Using a platform rig at Olympus and another drilling unit, Shell forecasts production from Mars B will increase to 100,000 boe/d by 2016.

Discovery of the original Mars field was in 1989, and production started seven years later. The Mars field reservoirs are at a subsurface depth of 3,050 m to 6,700 m (10,000 ft to 22,000 ft). Shell operates Mars B with 71.5% interest, and BP holds 28.5%.

This year Shell also is due to bring onstream the Cardamom field, adding another 50,000 boe/d of production. Work also is under way on the ultra-deepwater Stones development – operated by Shell with 100% interest – following a final investment decision in May 2013.

Deepwater spending surges

Expenditure on deepwater projects after 2016 is expected to surge following a slight lull in the preceding two years, according to the latest figures from Douglas-Westwood energy industry analysts.

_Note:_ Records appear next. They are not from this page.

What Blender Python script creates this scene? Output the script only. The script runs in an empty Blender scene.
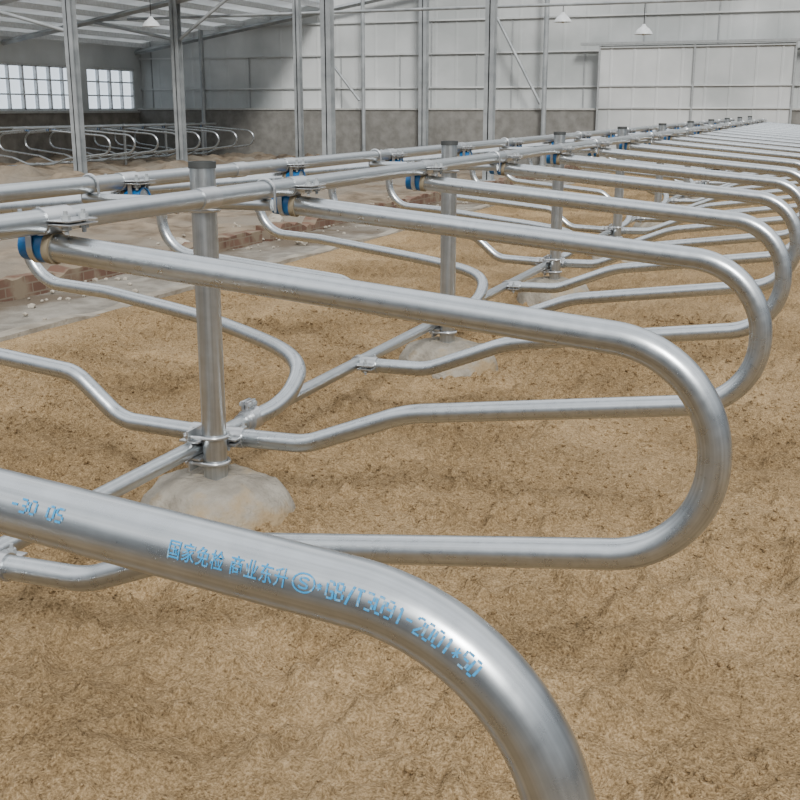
import bpy, bmesh, math, random
from mathutils import Vector, Matrix, noise
random.seed(4)
C = bpy.context.scene.collection
R = math.radians
ORD = ['first','second','third','fourth','fifth','sixth','seventh','eighth','ninth','tenth','eleventh','twelfth',
       'thirteenth','fourteenth','fifteenth','sixteenth','seventeenth','eighteenth','nineteenth','twentieth','twenty-first']

# ------------------------------------------------------------------ materials
def new_mat(name):
    m = bpy.data.materials.new(name); m.use_nodes = True
    nt = m.node_tree
    return m, nt, nt.nodes['Principled BSDF']

def noise_mat(name, c1, c2, scale=8, rough=.8, metal=0, bump=0, bscale=None, detail=6, c3=None, scale3=1.0, lo=.35, hi=.65, bdist=.02, lo3=.45, hi3=.62):
    m, nt, b = new_mat(name)
    tc = nt.nodes.new('ShaderNodeTexCoord')
    n = nt.nodes.new('ShaderNodeTexNoise'); n.inputs['Scale'].default_value = scale; n.inputs['Detail'].default_value = detail
    nt.links.new(tc.outputs['Object'], n.inputs['Vector'])
    r = nt.nodes.new('ShaderNodeValToRGB')
    r.color_ramp.elements[0].position = lo; r.color_ramp.elements[1].position = hi
    r.color_ramp.elements[0].color = (*c1, 1); r.color_ramp.elements[1].color = (*c2, 1)
    nt.links.new(n.outputs['Fac'], r.inputs['Fac'])
    out = r.outputs['Color']
    if c3:
        n3 = nt.nodes.new('ShaderNodeTexNoise'); n3.inputs['Scale'].default_value = scale3; n3.inputs['Detail'].default_value = 9
        nt.links.new(tc.outputs['Object'], n3.inputs['Vector'])
        r3 = nt.nodes.new('ShaderNodeMapRange'); r3.inputs['From Min'].default_value = lo3; r3.inputs['From Max'].default_value = hi3
        nt.links.new(n3.outputs['Fac'], r3.inputs['Value'])
        mx = nt.nodes.new('ShaderNodeMix'); mx.data_type = 'RGBA'
        nt.links.new(r3.outputs['Result'], mx.inputs['Factor'])
        nt.links.new(out, mx.inputs['A']); mx.inputs['B'].default_value = (*c3, 1)
        out = mx.outputs['Result']
    nt.links.new(out, b.inputs['Base Color'])
    b.inputs['Roughness'].default_value = rough; b.inputs['Metallic'].default_value = metal
    if rough >= .9: b.inputs['Specular IOR Level'].default_value = .12
    if bump:
        nb = nt.nodes.new('ShaderNodeTexNoise'); nb.inputs['Scale'].default_value = bscale or scale; nb.inputs['Detail'].default_value = 8
        nt.links.new(tc.outputs['Object'], nb.inputs['Vector'])
        bp = nt.nodes.new('ShaderNodeBump'); bp.inputs['Strength'].default_value = bump; bp.inputs['Distance'].default_value = bdist
        nt.links.new(nb.outputs['Fac'], bp.inputs['Height']); nt.links.new(bp.outputs['Normal'], b.inputs['Normal'])
    return m

def plain(name, c, rough=.5, metal=0, emit=0):
    m = noise_mat(name, tuple(x*.9 for x in c), tuple(min(1, x*1.08) for x in c), 14, rough, metal)
    if emit:
        b = m.node_tree.nodes['Principled BSDF']
        b.inputs['Emission Color'].default_value = (*c, 1); b.inputs['Emission Strength'].default_value = emit
    return m

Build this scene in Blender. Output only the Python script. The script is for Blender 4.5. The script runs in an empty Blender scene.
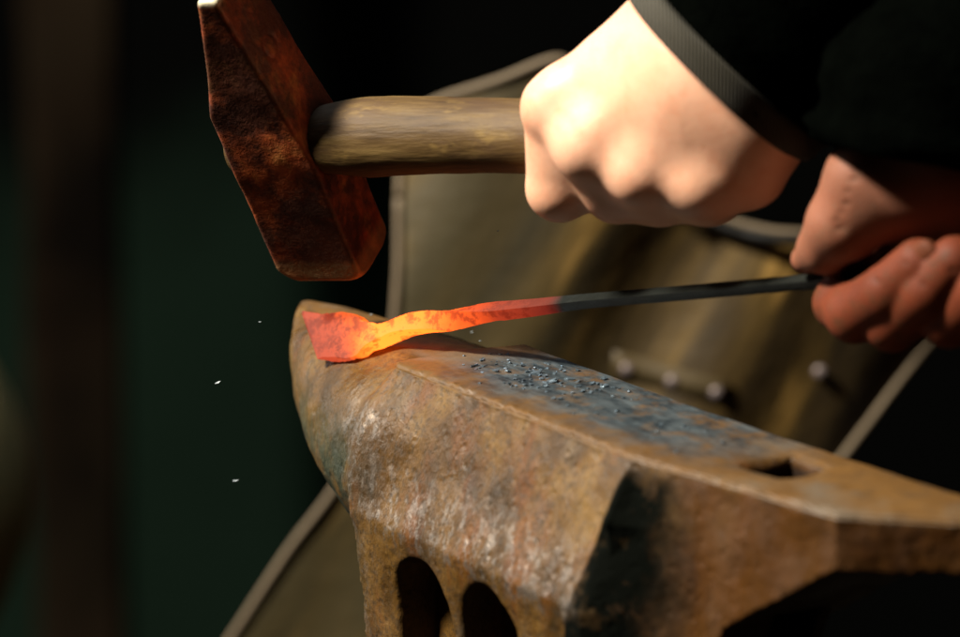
import bpy, bmesh, math, random
import numpy as np
from mathutils import Vector, Matrix

random.seed(7); rng = np.random.default_rng(11)
SC = bpy.context.scene
COL = SC.collection

# ------------------------------------------------------------------ camera
PITCH, DIST, LENS = math.radians(13), 1.6, 160.0
FPX = 960 * LENS / 36
cam_d = bpy.data.cameras.new('camera'); cam = bpy.data.objects.new('camera', cam_d); COL.objects.link(cam)
cam.location = (0, -DIST * math.cos(PITCH), DIST * math.sin(PITCH))
cam.rotation_euler = (math.pi / 2 - PITCH, 0, 0)
cam_d.lens = LENS; cam_d.sensor_width = 36; cam_d.clip_start = .05; cam_d.clip_end = 60
cam_d.dof.use_dof = True; cam_d.dof.focus_distance = 1.53; cam_d.dof.aperture_fstop = 6.6
SC.camera = cam

# ------------------------------------------------------------------ light
W = bpy.data.worlds.new('World'); SC.world = W; W.use_nodes = True
bg = W.node_tree.nodes['Background']; bg.inputs[0].default_value = (1, .82, .6, 1); bg.inputs[1].default_value = .012

def area(name, loc, target, size, power, color):
    l = bpy.data.lights.new(name, 'AREA'); l.shape = 'RECTANGLE'; l.size = size[0]; l.size_y = size[1]
    l.energy = power; l.color = color
    o = bpy.data.objects.new(name, l); COL.objects.link(o); o.location = loc
    o.rotation_euler = (Vector(target) - Vector(loc)).to_track_quat('-Z', 'Y').to_euler()
    return o
area('key_light', (-1.18, -.42, 1.42), (.0, -.05, .05), (.26, .26), 142, (1, .91, .77))
area('top_light', (-.3, .55, 1.5), (.05, -.1, .0), (.7, .5), 7, (.75, .88, 1))
area('added_left_light', (-1.6, .75, .42), (0, -.1, 0), (.6, .5), 15, (1, .95, .9))  # unseen lamp, added for the glints on the anvil flank
SC.view_settings.view_transform = 'Standard'; SC.view_settings.look = 'None'
SC.view_settings.exposure = 0; SC.view_settings.gamma = 1

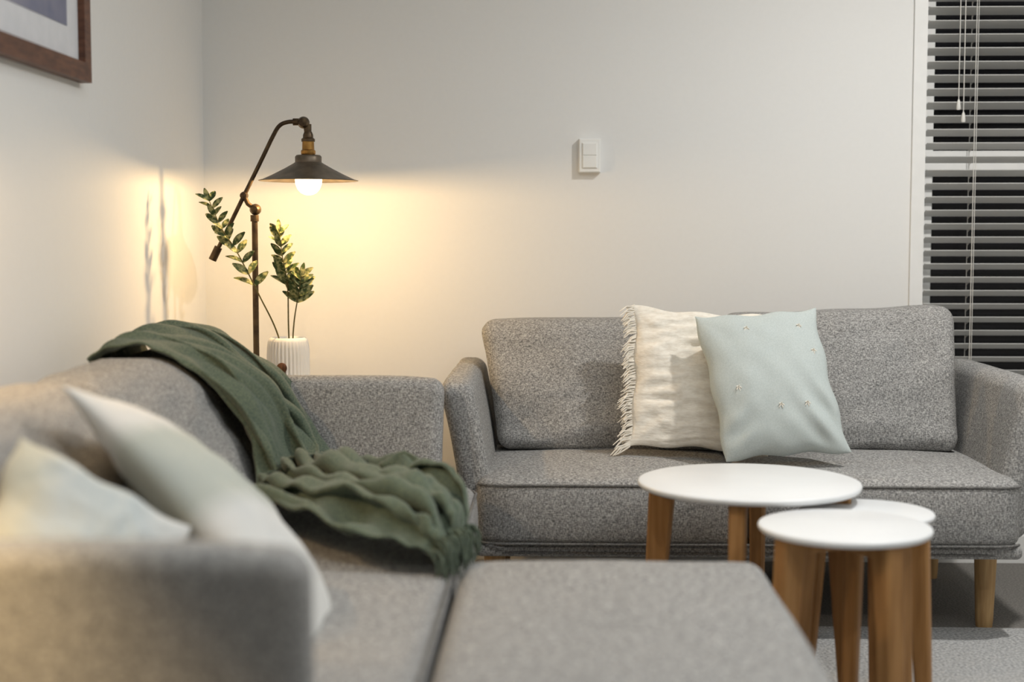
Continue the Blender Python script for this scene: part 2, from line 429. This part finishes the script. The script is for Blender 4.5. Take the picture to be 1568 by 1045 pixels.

Global deepwater spending is set to rise 130% to US $260 billion over the next five years as compared to the previous five-year period, according to the new forecast. According to the analysts’ “World Deepwater Markets Forecasts for 2014 to 2018,” deepwater expenditure figures will be driven by projects in West Africa and the Americas.

“Africa and the Americas continue to dominate deepwater capital expenditure (capex), with $213 billion set to be spent over the next five years,” said the report’s author, Balwinder Rangi.

Separating the world’s major deepwater markets – Africa, North America, and Latin America – Rangi said Africa is set for the greatest growth. “East African natural gas developments begin production and become more prominent in the latter years of the forecast period,” Rangi said in the report. “Latin America will remain the largest market, and North America is expected to experience the least growth.”

Rangi also pointed out that Douglas-Westwood had identified a “temporary trough in global expenditure in 2015” that was primarily driven by delays to delivery of floating production and storage units in Latin America. “African projects have also experienced delays, resulting in a surge in capex from 2016 onwards,” he wrote.